Objective -
Set down exactly the lines running from the line with "bm = bmesh.new(); box(bm, 24.4, 24.6, 9.0, 17.5, -1.6, 16.84);" to the end of the listing below, both ends included.

Data lines -
^^^^

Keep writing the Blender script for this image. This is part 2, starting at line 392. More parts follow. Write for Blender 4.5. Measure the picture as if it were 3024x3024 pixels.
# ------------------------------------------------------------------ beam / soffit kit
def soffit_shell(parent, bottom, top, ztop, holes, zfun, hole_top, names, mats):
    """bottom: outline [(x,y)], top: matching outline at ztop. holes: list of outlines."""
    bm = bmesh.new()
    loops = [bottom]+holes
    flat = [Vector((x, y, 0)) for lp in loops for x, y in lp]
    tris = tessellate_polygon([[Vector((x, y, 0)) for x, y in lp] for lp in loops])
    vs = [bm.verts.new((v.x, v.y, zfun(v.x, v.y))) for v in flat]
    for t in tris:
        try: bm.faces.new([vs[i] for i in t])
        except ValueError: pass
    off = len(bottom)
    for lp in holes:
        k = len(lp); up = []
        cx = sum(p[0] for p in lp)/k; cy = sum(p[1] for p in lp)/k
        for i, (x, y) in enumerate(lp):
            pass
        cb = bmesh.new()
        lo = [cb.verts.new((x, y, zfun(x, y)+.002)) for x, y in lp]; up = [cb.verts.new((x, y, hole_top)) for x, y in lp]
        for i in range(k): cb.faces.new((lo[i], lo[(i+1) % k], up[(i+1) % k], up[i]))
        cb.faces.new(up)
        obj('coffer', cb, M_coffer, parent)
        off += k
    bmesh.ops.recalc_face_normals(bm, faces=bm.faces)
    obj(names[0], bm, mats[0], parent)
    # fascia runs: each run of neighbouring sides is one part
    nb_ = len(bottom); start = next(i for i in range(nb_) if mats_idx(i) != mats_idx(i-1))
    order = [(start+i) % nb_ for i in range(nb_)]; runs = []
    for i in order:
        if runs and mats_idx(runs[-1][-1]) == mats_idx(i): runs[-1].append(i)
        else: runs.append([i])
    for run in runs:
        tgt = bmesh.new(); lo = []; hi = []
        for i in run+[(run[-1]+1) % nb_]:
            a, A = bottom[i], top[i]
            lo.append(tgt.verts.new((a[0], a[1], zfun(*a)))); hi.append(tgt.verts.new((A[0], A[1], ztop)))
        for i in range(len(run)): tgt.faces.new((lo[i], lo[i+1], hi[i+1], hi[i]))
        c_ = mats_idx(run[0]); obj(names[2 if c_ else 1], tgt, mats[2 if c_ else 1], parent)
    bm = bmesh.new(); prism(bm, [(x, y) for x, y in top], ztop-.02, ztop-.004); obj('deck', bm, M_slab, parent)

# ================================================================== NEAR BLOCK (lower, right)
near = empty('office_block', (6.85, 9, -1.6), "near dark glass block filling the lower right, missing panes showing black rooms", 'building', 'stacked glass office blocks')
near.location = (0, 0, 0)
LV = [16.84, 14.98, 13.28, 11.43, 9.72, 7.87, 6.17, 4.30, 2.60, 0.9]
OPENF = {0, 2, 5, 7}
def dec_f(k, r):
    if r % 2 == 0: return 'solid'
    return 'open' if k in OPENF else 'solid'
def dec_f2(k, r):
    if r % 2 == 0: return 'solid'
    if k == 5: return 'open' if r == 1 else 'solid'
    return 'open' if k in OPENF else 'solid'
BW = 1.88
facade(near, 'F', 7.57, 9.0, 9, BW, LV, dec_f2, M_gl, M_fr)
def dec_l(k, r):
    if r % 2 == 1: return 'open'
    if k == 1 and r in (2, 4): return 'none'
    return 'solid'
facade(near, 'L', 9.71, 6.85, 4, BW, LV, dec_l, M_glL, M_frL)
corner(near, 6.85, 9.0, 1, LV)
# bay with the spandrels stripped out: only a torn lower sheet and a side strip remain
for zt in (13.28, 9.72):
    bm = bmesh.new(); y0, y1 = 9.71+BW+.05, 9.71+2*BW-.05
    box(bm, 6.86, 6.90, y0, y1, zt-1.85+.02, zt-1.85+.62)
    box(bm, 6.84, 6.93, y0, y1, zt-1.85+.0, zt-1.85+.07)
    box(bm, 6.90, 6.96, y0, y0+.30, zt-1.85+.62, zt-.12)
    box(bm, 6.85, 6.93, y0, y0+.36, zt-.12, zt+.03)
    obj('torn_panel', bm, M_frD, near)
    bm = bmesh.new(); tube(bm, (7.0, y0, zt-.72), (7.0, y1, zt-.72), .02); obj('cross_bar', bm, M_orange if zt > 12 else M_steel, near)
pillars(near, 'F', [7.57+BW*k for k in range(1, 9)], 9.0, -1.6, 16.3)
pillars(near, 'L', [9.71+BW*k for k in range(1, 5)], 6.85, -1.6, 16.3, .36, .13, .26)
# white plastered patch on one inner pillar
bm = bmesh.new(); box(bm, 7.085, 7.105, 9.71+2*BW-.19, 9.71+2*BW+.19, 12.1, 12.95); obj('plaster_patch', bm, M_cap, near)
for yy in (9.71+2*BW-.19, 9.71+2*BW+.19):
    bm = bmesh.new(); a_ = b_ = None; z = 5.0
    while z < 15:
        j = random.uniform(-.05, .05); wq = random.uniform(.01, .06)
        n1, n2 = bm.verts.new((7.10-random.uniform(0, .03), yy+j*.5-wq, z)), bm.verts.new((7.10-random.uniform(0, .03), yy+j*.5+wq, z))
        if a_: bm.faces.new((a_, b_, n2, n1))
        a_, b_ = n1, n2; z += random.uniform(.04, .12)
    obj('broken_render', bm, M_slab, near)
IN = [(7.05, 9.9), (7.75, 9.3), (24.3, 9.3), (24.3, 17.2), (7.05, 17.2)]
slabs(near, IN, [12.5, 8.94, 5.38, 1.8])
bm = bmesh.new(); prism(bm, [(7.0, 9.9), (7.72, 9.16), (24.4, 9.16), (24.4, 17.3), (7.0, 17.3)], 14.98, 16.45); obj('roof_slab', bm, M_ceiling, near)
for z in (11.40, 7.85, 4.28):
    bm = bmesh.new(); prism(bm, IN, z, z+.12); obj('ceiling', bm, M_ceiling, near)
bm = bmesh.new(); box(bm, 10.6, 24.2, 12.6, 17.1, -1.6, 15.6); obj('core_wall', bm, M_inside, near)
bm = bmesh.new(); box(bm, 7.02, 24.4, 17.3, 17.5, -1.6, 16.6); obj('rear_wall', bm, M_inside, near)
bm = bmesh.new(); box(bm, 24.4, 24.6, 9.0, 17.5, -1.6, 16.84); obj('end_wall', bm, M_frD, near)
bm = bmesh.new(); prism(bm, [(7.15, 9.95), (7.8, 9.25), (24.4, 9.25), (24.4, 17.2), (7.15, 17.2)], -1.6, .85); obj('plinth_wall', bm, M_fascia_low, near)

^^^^

Problem solution -
bm = bmesh.new(); box(bm, 24.4, 24.6, 9.0, 17.5, -1.6, 16.84); obj('end_wall', bm, M_frD, near)
bm = bmesh.new(); prism(bm, [(7.15, 9.95), (7.8, 9.25), (24.4, 9.25), (24.4, 17.2), (7.15, 17.2)], -1.6, .85); obj('plinth_wall', bm, M_fascia_low, near)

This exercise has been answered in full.